As well as changing the third in the final cadence chords from minor to major, we made the fundamental decision to transpose down a fourth those pieces using chiavette (lit.: small clefs - a sign that the music is to be transposed), as it would otherwise have been almost impossible to sing the unnecessarily high melodic lines. Monteverdi composed according to the ancient modes and points us towards the correct notes with his word-painting in [2]: once transposed, the phrase mi fa di duol morire (makes me die of sorrow) falls on the notes E and F (mi and fa respectively in Italian). The transposed melodies are perfectly suited to male voices, eliminating the excessively high or low notes which have often proved an insurmountable problem. The combination of countertenors, tenors, baritone and bass provides a fascinating mix of timbres, never heard in Monteverdi’s madrigals. Although female singers undoubtedly performed at Italian courts, we wanted, with philological accuracy, to offer an interesting alternative to previous recordings. It will be for listeners to decide (like the nobles of Monteverdi’s time) whether they prefer this all-male version, more archaic and homogeneous in terms of timbre, or the more modern mixed-voice version. These works would sometimes have had instrumental accompaniment: we know that in Verona (the home of the dedicatee), the singers were accompanied or even replaced by instruments - in the 1593 inventory of Count Bevilacqua’s musical company, around thirty melody-playing and accompaniment instruments are listed.
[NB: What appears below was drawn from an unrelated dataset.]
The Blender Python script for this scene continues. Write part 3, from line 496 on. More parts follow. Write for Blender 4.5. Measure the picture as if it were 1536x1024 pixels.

For the manuscript works we followed the basso continuo practice of improvising harmonies above a composed bass part, while for the First Book (written before the advent of basso continuo) we decided to provide a basso seguente accompaniment: doubling the lowest vocal notes with no improvisation except on the opening or closing chords. So as to get closer to the voices’ natural intonation, we adopted the mean-tone temperament typical of that time, favouring chordal purity.

The "all-Italian" eloquence which through our research we aim to express and accentuate will be glorified by both voices and instruments.